Um diese Lücke zwischen aktueller und möglicher Katastrophe zu schließen, braucht es Risikowahrnehmungen. Dies soll der Begriff der »Inszenierung« leisten. Ihre Rolle wird vom Soziologen durchweg positiv beurteilt. Beck ist der wahnwitzigen Überzeugung, dass durch Inszenierungen Zukünfte gegenwärtig werden. Nur durch Überzeichnungen werden Bedrohungen für politische Entscheidungen zugänglich und möglicherweise abwendbar.

Alle werden Kosmopoliten
Kein Wunder, dass Al Gores Bilderopus auf das uneingeschränkte Wohlgefallen des Soziologen trifft. Erst durch derartige »Realitätsinszenierungen des Weltrisikos« wird Bewusstsein für die Unteilbarkeit globaler Risiken geschaffen. Aus diesem Mehrwert lassen sich laut Beck Machtchancen, neue Institutionen und Kooperationsmöglichkeiten im transnationalen Rahmen gewinnen. Die Einsicht in die »Weltrisikogesellschaft« könnte der Politik neues Prestige und neue Dignität verleihen und ihr eine neue Sinnressource an die Hand geben. Fortan könnte sie sich für weltbürgerliche Absichten, Ziele und Verantwortung stark machen und die Menschheit vor sich selbst retten.

Was Beck hier reitet, ist sein bekanntes Steckenpferd einer »Weltbürgergesellschaft«, die von transnationalen Institutionen getragen wird, die sich mit Nichtregierungsorganisationen zwecks Gefahrenabwehr und Durchsetzung guter Absichten gegen gewählte Regierungen verbünden. Zur Diskussion steht ein »Zwangskosmopolitismus«, der die allseits gefährdete Menschheit trotz aller Unterschiede auf eine gemeinsame Perspektive festlegt. So wird aus dem Zusammenprall der Kulturen ein Zusammmenprall von Risikokulturen, und aus dem drohenden Weltbürgerkrieg eine neue »Weltinnenpolitik«, die kein Außen kennt und kein »Denken des Außen« mehr zulässt.

Wie jedoch diese neue »Weltbürgergesellschaft« beschaffen ist, wer darüber befindet und wie sie weltweit durchgesetzt werden soll, diese Antwort bleibt Beck erneut schuldig.
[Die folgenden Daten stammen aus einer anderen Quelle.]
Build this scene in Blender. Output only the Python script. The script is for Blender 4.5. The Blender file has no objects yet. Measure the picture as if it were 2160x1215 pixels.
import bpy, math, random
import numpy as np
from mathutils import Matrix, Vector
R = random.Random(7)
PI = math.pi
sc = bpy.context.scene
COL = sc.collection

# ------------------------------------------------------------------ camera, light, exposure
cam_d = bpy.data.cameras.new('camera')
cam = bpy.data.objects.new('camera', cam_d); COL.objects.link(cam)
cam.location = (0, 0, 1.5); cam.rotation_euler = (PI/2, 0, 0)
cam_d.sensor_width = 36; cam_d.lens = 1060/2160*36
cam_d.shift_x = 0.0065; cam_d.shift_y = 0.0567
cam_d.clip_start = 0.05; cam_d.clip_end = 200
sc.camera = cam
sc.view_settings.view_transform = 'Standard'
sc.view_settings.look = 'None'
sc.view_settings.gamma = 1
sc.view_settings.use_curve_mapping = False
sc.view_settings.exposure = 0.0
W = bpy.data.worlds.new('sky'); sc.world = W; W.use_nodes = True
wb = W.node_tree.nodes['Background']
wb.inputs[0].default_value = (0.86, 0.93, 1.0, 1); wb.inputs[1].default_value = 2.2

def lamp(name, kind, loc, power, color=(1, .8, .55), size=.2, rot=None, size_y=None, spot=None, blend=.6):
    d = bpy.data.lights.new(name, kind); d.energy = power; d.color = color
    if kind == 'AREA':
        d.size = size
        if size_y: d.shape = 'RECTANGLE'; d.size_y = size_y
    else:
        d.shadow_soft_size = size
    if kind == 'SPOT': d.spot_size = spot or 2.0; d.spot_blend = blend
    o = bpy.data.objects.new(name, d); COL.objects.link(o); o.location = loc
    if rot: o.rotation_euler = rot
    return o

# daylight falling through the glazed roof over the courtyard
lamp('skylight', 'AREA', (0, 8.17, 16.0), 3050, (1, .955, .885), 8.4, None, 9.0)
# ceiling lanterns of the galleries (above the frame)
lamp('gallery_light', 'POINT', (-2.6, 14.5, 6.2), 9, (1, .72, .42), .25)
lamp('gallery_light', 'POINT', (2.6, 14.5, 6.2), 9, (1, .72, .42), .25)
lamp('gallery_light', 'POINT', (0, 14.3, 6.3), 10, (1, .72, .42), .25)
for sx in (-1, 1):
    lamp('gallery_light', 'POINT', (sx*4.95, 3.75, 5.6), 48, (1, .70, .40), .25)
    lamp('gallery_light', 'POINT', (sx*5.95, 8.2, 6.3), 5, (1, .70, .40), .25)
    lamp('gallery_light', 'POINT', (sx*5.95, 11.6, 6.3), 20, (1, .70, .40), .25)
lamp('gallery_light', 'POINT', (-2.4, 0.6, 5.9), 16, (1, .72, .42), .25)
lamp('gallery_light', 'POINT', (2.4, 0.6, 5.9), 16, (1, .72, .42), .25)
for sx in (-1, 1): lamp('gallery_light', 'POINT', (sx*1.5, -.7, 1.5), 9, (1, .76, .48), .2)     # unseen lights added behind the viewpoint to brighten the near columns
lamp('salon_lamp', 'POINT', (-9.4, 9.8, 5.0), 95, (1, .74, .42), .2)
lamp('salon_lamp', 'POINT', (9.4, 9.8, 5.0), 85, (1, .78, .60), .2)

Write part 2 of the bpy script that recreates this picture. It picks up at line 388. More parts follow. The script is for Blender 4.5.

Weder wird sie empirisch belegt noch politisch begründet, allenfalls herbeigeredet und akklamativ behauptet. Das ist auch naheliegend. Washington wird sich vom Soziologen Beck kaum die Weltmacht streitig machen lassen. Zumal man sich in Washington, Brüssel oder Peking noch nicht einmal einig ist, wie man die Klimaprobleme zu bewerten hat. Und schon über die Frage, welche globale Gefahr die drängendere und wichtigere ist, die schmutzige Bombe in Händen von Terroristen oder ein Grad mehr auf der Temperaturskala, gibt es politischen Streit.

Wie überhaupt man bei Beck wenig Belege für die drohenden Katastrophen findet. Statt detaillierter Analysen und Faktenwissen liefert der Soziologe Vermutungen und Szenarien, an die der Leser glauben soll oder muss, wenn er das Schlimmstmögliche noch verhindern will. Der Verdacht liegt auf der Hand, dass hier die Umkehrung des bekannten Hölderlin-Spruches gilt, wonach die Gefahr dort wächst, wo uns Rettung versprochen wird.

Beck erweist sich erneut als guter Geschichtenerzähler, der Erklärungen und tiefer gehende Analysen durch bloße Behauptungen und metaphysische Spekulation ersetzt und tatsächlich glaubt, explizites Nichtwissen durch die Inszenierung von Horrorspektakeln überholen zu können. Das ist, bei aller Wertschätzung für seine unbezweifelbar narrativen Fähigkeiten, ein bisschen wenig für einen Soziologen, der uns den Ernst der Lage nahe legen und uns zum Handeln zwingen will.